--- START INFORMATION PROVIDED ---

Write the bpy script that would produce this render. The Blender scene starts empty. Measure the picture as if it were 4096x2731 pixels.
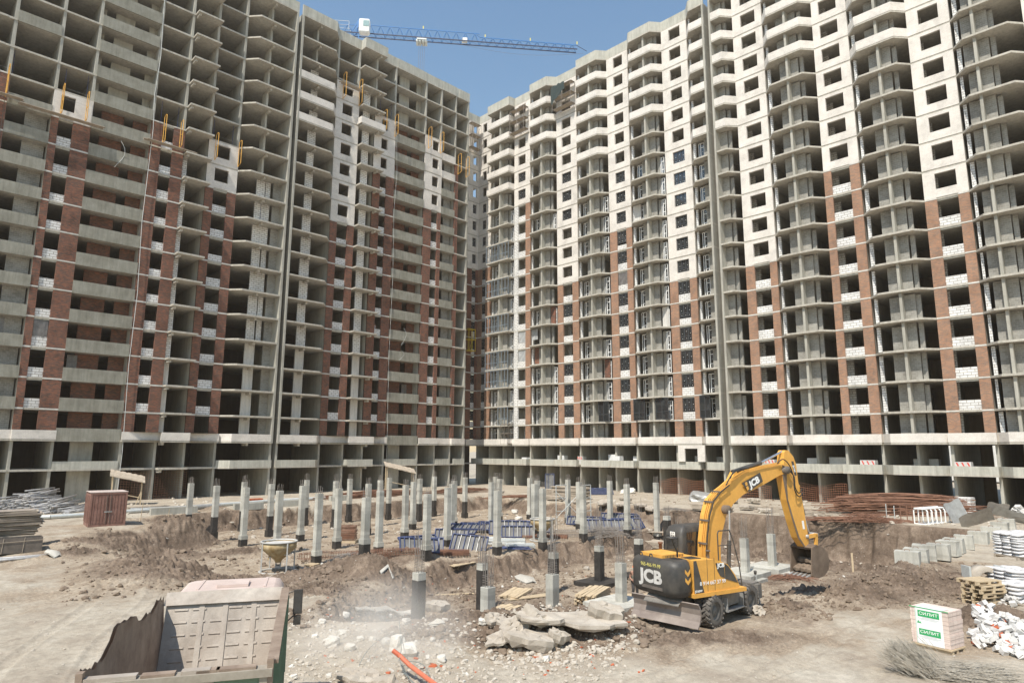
import bpy, math, random
import numpy as np
from mathutils import Matrix, Vector
random.seed(7)
rnd = random.Random(11)
R = math.radians
# ---------------------------------------------------------------- camera, sky, sun, exposure
sc = bpy.context.scene
COL = sc.collection
CAMZ = 5.3
PITCH, ROLL, AL = R(9.381), R(0.232), R(45.241)
RA = Vector((math.sin(AL), -math.cos(AL), 0)); DA = Vector((math.cos(AL), math.sin(AL), 0)); ZA = Vector((0, 0, 1))
def rd(a, b, c): return RA * a + DA * b + ZA * c
c_, s_ = math.cos(ROLL), math.sin(ROLL); cp, sp = math.cos(PITCH), math.sin(PITCH)
cr = rd(c_, -s_ * sp, s_ * cp); cu = rd(-s_, -c_ * sp, c_ * cp); cf = rd(0, cp, sp)
cam_d = bpy.data.cameras.new('camera'); cam = bpy.data.objects.new('camera', cam_d); COL.objects.link(cam)
cam_d.sensor_width = 36; cam_d.lens = 2638.98 / 4096 * 36
cam_d.clip_start = 0.3; cam_d.clip_end = 4000
cam.matrix_world = Matrix(((cr.x, cu.x, -cf.x, 0), (cr.y, cu.y, -cf.y, 0), (cr.z, cu.z, -cf.z, CAMZ), (0, 0, 0, 1)))
sc.camera = cam
SUN_EL, SUN_OFF = R(57), R(17)          # sun comes from -X, turned SUN_OFF towards -Y
sdir = Vector((-math.cos(SUN_OFF) * math.cos(SUN_EL), -math.sin(SUN_OFF) * math.cos(SUN_EL), math.sin(SUN_EL)))
ld = bpy.data.lights.new('sun', 'SUN'); lo = bpy.data.objects.new('sun', ld); COL.objects.link(lo)
ld.energy = 4.6; ld.angle = R(0.53); ld.color = (1.0, 0.935, 0.83)
lo.rotation_euler = sdir.to_track_quat('Z', 'Y').to_euler()
w = bpy.data.worlds.new('World'); sc.world = w; w.use_nodes = True
nt = w.node_tree; nt.nodes.clear()
out = nt.nodes.new('ShaderNodeOutputWorld'); bg = nt.nodes.new('ShaderNodeBackground'); sky = nt.nodes.new('ShaderNodeTexSky')
sky.sky_type = 'NISHITA'; sky.sun_disc = False; sky.sun_elevation = SUN_EL
sky.sun_rotation = math.atan2(sdir.x, sdir.y); sky.dust_density = 0.3; sky.air_density = 1.7; sky.ozone_density = 1.0; sky.altitude = 150
hs = nt.nodes.new('ShaderNodeHueSaturation'); hs.inputs['Saturation'].default_value = 1.12
nt.links.new(sky.outputs[0], hs.inputs['Color']); nt.links.new(hs.outputs[0], bg.inputs[0]); nt.links.new(bg.outputs[0], out.inputs[0])
bg.inputs[1].default_value = 0.12
sc.view_settings.view_transform = 'Standard'; sc.view_settings.look = 'None'; sc.view_settings.exposure = 0.35; sc.view_settings.gamma = 1.0
sc.render.resolution_x = 1024; sc.render.resolution_y = 682

# ---------------------------------------------------------------- helpers
FR = {}
def ident(p): return p
class MB:
    """collects polygons; build() links them as ONE mesh object"""
    def __init__(s, fm=None, flip=False): s.v = []; s.f = []; s.m = fm; s.flip = flip; s.sm = []
    def add(s, vs, fs, smooth=False):
        o = len(s.v)
        s.v += [s.m(p) for p in vs] if s.m else [tuple(p) for p in vs]
        for f in fs:
            g = [i + o for i in f]
            if s.flip: g.reverse()
            s.f.append(g); s.sm.append(smooth)
    def box(s, x0, x1, y0, y1, z0, z1):
        if x0 > x1: x0, x1 = x1, x0
        if y0 > y1: y0, y1 = y1, y0
        if z0 > z1: z0, z1 = z1, z0
        s.add([(x0, y0, z0), (x1, y0, z0), (x1, y1, z0), (x0, y1, z0), (x0, y0, z1), (x1, y0, z1), (x1, y1, z1), (x0, y1, z1)],
              [(0, 3, 2, 1), (4, 5, 6, 7), (0, 1, 5, 4), (1, 2, 6, 5), (2, 3, 7, 6), (3, 0, 4, 7)])
    def mbox(s, M, sx, sy, sz):
        c = [(-1, -1, -1), (1, -1, -1), (1, 1, -1), (-1, 1, -1), (-1, -1, 1), (1, -1, 1), (1, 1, 1), (-1, 1, 1)]
        s.add([tuple(M @ Vector((a * sx / 2, b * sy / 2, d * sz / 2))) for a, b, d in c],
              [(0, 3, 2, 1), (4, 5, 6, 7), (0, 1, 5, 4), (1, 2, 6, 5), (2, 3, 7, 6), (3, 0, 4, 7)])
    def prism(s, poly, z0, z1):
        a = sum(poly[i][0] * poly[(i + 1) % len(poly)][1] - poly[(i + 1) % len(poly)][0] * poly[i][1] for i in range(len(poly)))
        if a < 0: poly = poly[::-1]
        n = len(poly)
        s.add([(x, y, z0) for x, y in poly] + [(x, y, z1) for x, y in poly],
              [tuple(range(n))[::-1], tuple(range(n, 2 * n))] + [(i, (i + 1) % n, n + (i + 1) % n, n + i) for i in range(n)])
    def extr(s, poly, y0, y1):     # polygon in x,z extruded along y
        n = len(poly); a = sum(poly[i][0] * poly[(i + 1) % n][1] - poly[(i + 1) % n][0] * poly[i][1] for i in range(n))
        if a < 0: poly = poly[::-1]
        if y0 > y1: y0, y1 = y1, y0
        s.add([(x, y0, z) for x, z in poly] + [(x, y1, z) for x, z in poly],
              [tuple(range(n)), tuple(range(n, 2 * n))[::-1]] + [(i, n + i, n + (i + 1) % n, (i + 1) % n) for i in range(n)])
    def tube(s, p0, p1, r, n=6, r2=None, smooth=True, caps=True):
        p0, p1 = Vector(p0), Vector(p1); d = p1 - p0
        if d.length < 1e-6: return
        d.normalize(); a = d.cross(Vector((0, 0, 1)) if abs(d.z) < .9 else Vector((1, 0, 0))).normalized(); b = d.cross(a)
        r2 = r if r2 is None else r2
        vs = [tuple(p0 + (a * math.cos(2 * math.pi * i / n) + b * math.sin(2 * math.pi * i / n)) * r) for i in range(n)] + \
             [tuple(p1 + (a * math.cos(2 * math.pi * i / n) + b * math.sin(2 * math.pi * i / n)) * r2) for i in range(n)]
        s.add(vs, [(i, (i + 1) % n, n + (i + 1) % n, n + i) for i in range(n)], smooth)
        if caps: s.add(vs, [tuple(range(n))[::-1], tuple(range(n, 2 * n))])
    def path(s, pts, r, n=6):
        for a, b in zip(pts, pts[1:]): s.tube(a, b, r, n)
    def lathe(s, prof, n=24, cx=0, cy=0, smooth=True, axis='z'):
        vs = []
        for r, z in prof:
            for i in range(n):
                a = 2 * math.pi * i / n
                p = (cx + r * math.cos(a), cy + r * math.sin(a), z)
                if axis == 'y': p = (p[0], z, p[1])
                vs.append(p)
        fs = []
        for j in range(len(prof) - 1):
            for i in range(n):
                fs.append((j * n + i, j * n + (i + 1) % n, (j + 1) * n + (i + 1) % n, (j + 1) * n + i))
        s.add(vs, fs, smooth)
    def bar(s, p0, p1, wx, wz=None):     # square bar
        wz = wz or wx
        p0, p1 = Vector(p0), Vector(p1); d = p1 - p0; L = d.length
        q = d.to_track_quat('X', 'Z').to_matrix().to_4x4()
        s.mbox(Matrix.Translation((p0 + p1) / 2) @ q, L, wx, wz)
    def build(s, name, mat, parent=None, origin=None):
        v = np.array(s.v, dtype=np.float64)
        c = (v.min(0) + v.max(0)) / 2 if origin is None else np.array(origin, float)
        if origin is None and parent is None: c[2] = v[:, 2].min()
        pf = np.array(FR[parent.name]) if parent is not None else np.zeros(3)
        me = bpy.data.meshes.new(name); me.from_pydata((v - c).tolist(), [], s.f)
        me.polygons.foreach_set('use_smooth', s.sm)
        # uv in metres, following the face
        nl = len(me.loops); vi = np.empty(nl, np.int32); me.loops.foreach_get('vertex_index', vi)
        npoly = len(me.polygons); nrm = np.empty(npoly * 3); me.polygons.foreach_get('normal', nrm); nrm = nrm.reshape(-1, 3)
        tot = np.empty(npoly, np.int32); me.polygons.foreach_get('loop_total', tot); pi = np.repeat(np.arange(npoly), tot)
        N = nrm[pi]; P = v[vi]
        hn = np.hypot(N[:, 0], N[:, 1]); hn[hn == 0] = 1
        t0, t1 = -N[:, 1] / hn, N[:, 0] / hn
        up = np.abs(N[:, 2]) > .75
        U = np.where(up, P[:, 0], P[:, 0] * t0 + P[:, 1] * t1); V = np.where(up, P[:, 1], P[:, 2])
        uv = me.uv_layers.new(name='uv'); uv.data.foreach_set('uv', np.stack([U, V], 1).ravel().astype(np.float32))
        if mat: me.materials.append(mat)
        o = bpy.data.objects.new(name, me); COL.objects.link(o)
        if parent is not None: o.parent = parent
        o.location = tuple(c - pf); FR[o.name] = tuple(c)
        return o
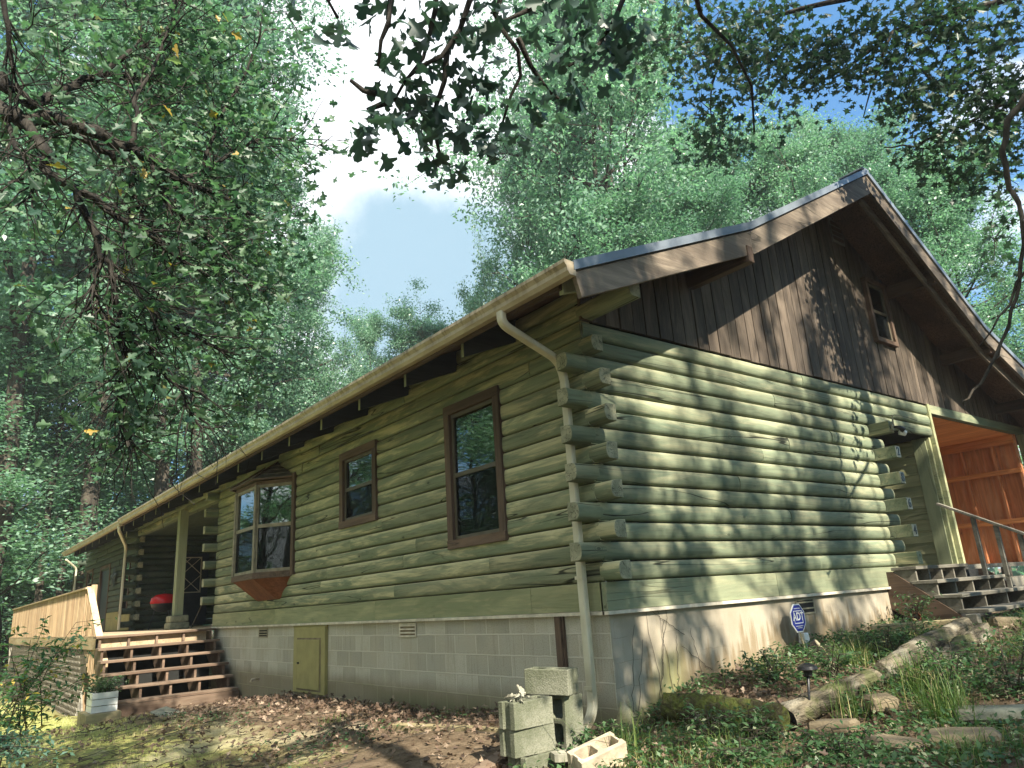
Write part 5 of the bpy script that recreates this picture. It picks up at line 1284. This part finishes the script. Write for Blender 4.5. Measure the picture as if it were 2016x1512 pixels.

--- END INFORMATION PROVIDED ---

__WHAT THE EXERCISE ASKS__
Read the data above and count the lines that include "scene". Answer only with the count.

__PROBLEM SOLUTION__
2